If anything, in an ideological debate between Bats and Supes, Supes would be in the corner of personal liberty, if only because he can’t not be and still be able to relate to anyone.  While everyone may constitute some level of threat for Batman, Superman–being effectively indestructible and, thus, unable to relate to the normal human condition in a major, potentially-stifling way–is compelled, instead, to deal with people on interpersonal terms, to communicate under circumstances where his own physicality is so overwhelming as to be always insufficient.  And what does Superman have to gain by taking control of anything in a ‘world of cardboard’ that he doesn’t possess already?  He’s got the girl, after all.  Surely, if there were anything that were really more important to this mensch with a god’s body than his own ideals–as opposed to the interdicts that Batman both enforces and fears the judgement of–he’d have taken it by now since there’s no one to stop him.  But he hasn’t because he is exactly that: liberal, newsreporting Clark Kent, gifted with ever-expanding powers, but always retaining his own, Kansas-grown ethics.  It’s why, anymore, he’d be as much of an alien on Krypton as any other Earthling.  On the other hand, what would we fear from Batman if he were given one of the single most potentially destructive weapons in modern fiction: a Kryptonian body?  Do we really trust that, given such potential to reshape his own world, to eliminate so many threats, Batman would be able to stay Batman for long?  For, how could it ever end at simply stamping out crime when he would need to protect, perhaps even more fiercly, that world in which the change finally was effected–that ‘perfect’, ‘decent’ community.

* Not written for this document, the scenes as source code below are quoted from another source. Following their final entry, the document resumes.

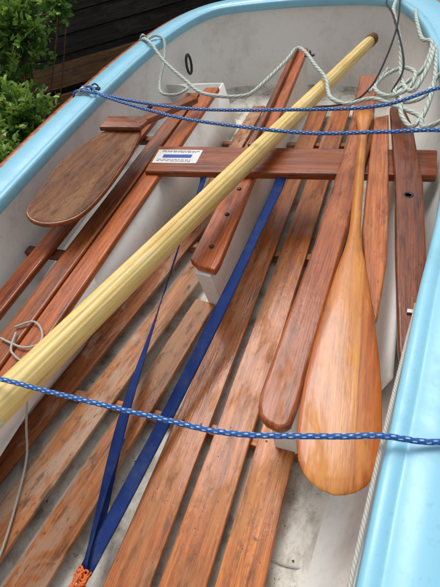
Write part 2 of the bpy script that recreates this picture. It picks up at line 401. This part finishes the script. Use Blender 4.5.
R=Matrix((d,y_,z_)).transposed().to_4x4(); R.translation=a; po.matrix_world=R; po.parent=pd

# ---------------------------------------------------------------- spar
sp=empty('wooden_mast')
A=Vector((-.813,.19,.46)); B=Vector((-.189,2.714,.318)); d=(B-A).normalized(); A0=A-d*1.2; L=(B-A0).length
Sg=64; v=[];f=[]
K=60
for i in range(K+1):
    t=i/K; s=L*t; r=.049*(1-t)+.030*t
    if i==K: r*=.9
    for j in range(Sg):
        an=2*math.pi*j/Sg
        rr=r*(1+.015*math.cos(8*an))
        if j in (8,14,19,24): rr*=.93
        v.append((s,rr*math.cos(an),rr*math.sin(an)))
for i in range(K):
    for j in range(Sg):
        k=(j+1)%Sg; f.append([i*Sg+j,(i+1)*Sg+j,(i+1)*Sg+k,i*Sg+k])
f.append(list(range(Sg))); f.append([K*Sg+j for j in range(Sg)][::-1])
so=meshob('mast_spar',v,f,M_spar)
y_=Vector((0,0,1)).cross(d).normalized(); z_=d.cross(y_); R=Matrix((d,y_,z_)).transposed().to_4x4(); R.translation=A0; so.matrix_world=R; so.parent=sp
lathe('mast_tip_ferrule',[(0,.0325),(.05,.0315),(.055,.02),(.06,.018),(.085,.015)],M_oldw,B-d*.02,d,sp)
s0=(A-A0).length-.035
v=[];f=[]
for s in (s0,s0+.05):
    t=s/L; r=(.051*(1-t)+.031*t)*1.0
    for j in range(31):
        an=math.radians(-15+j*7); v.append(R@Vector((s,r*math.cos(an),r*math.sin(an))))
for j in range(30): f.append([j,j+1,31+j+1,31+j])
meshob('tape_band',v,f,M_paleb,sp)

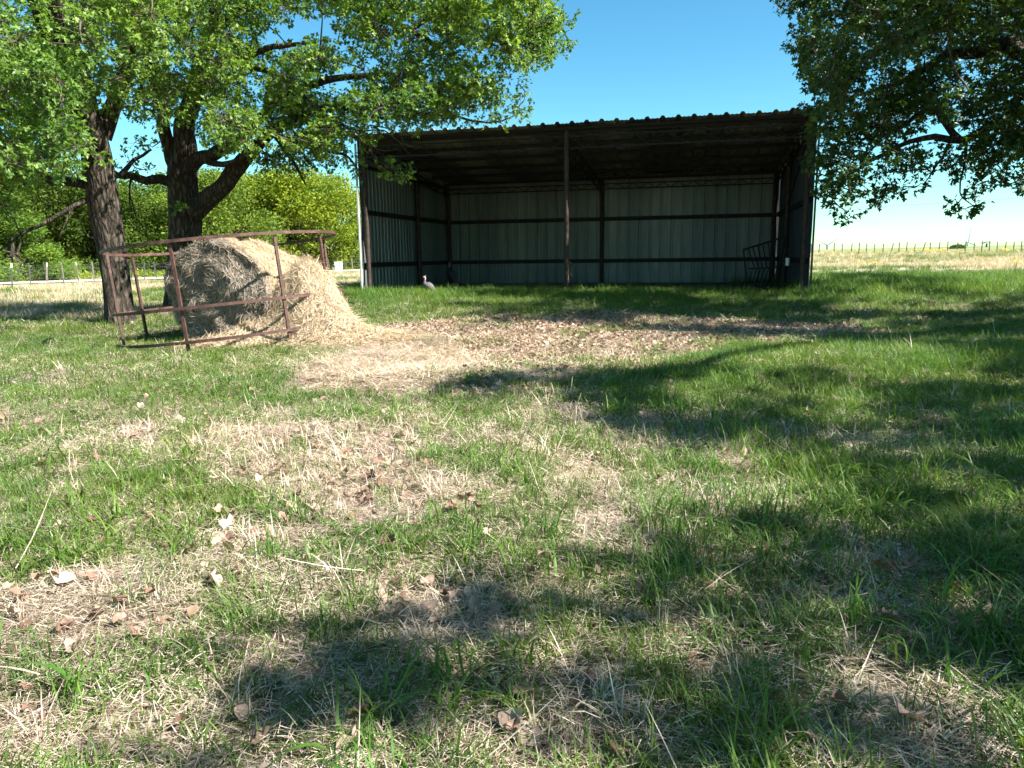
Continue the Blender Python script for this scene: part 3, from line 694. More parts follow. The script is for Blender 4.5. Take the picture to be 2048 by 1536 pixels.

So then: Is capitalism all that stands between Batman and The Full Castro?

                Find out in to our next episode!

                        Same Bat-time!

                                Same Bat-channel!

(Not really.  All done with this.)

batman moneyy clip

I’m rich, bitch!

[1] Which is more intimidating: a camera that you know is always on, or one that could be on or off at any given moment?

[2] I might be overstating in the absence of any canonical ‘facts’, but Wayne Industries is, if nothing else, a major owner of manufacturing and processing properties in the heavily-industrialized Gotham and so, by logical extension, a major employer in the city.

[3] Catwoman is a whooole ‘nother article.  On point!

[4] Usually, it’s not indicated that Alfred has anything to do with the affairs of either the company or the estate during this period, but we also don’t get any regular indication that anyone else is doing any of it, either.

[5] Death surely isn’t the only misfortune an employee can suffer on the job–or from an employer–but Batman’s concerns for Wayne staff aren’t often articulated in any finer strokes.

[6] He practically lives in a cathedral.  Or, rather, in the Batcave, which is a cathedral under Wayne Manor, another cathedral.  Or maybe the Manor is a tomb (for the womb) and the Cave is a grave.  But such interpretive options only make the core association with religiosity that much more evident.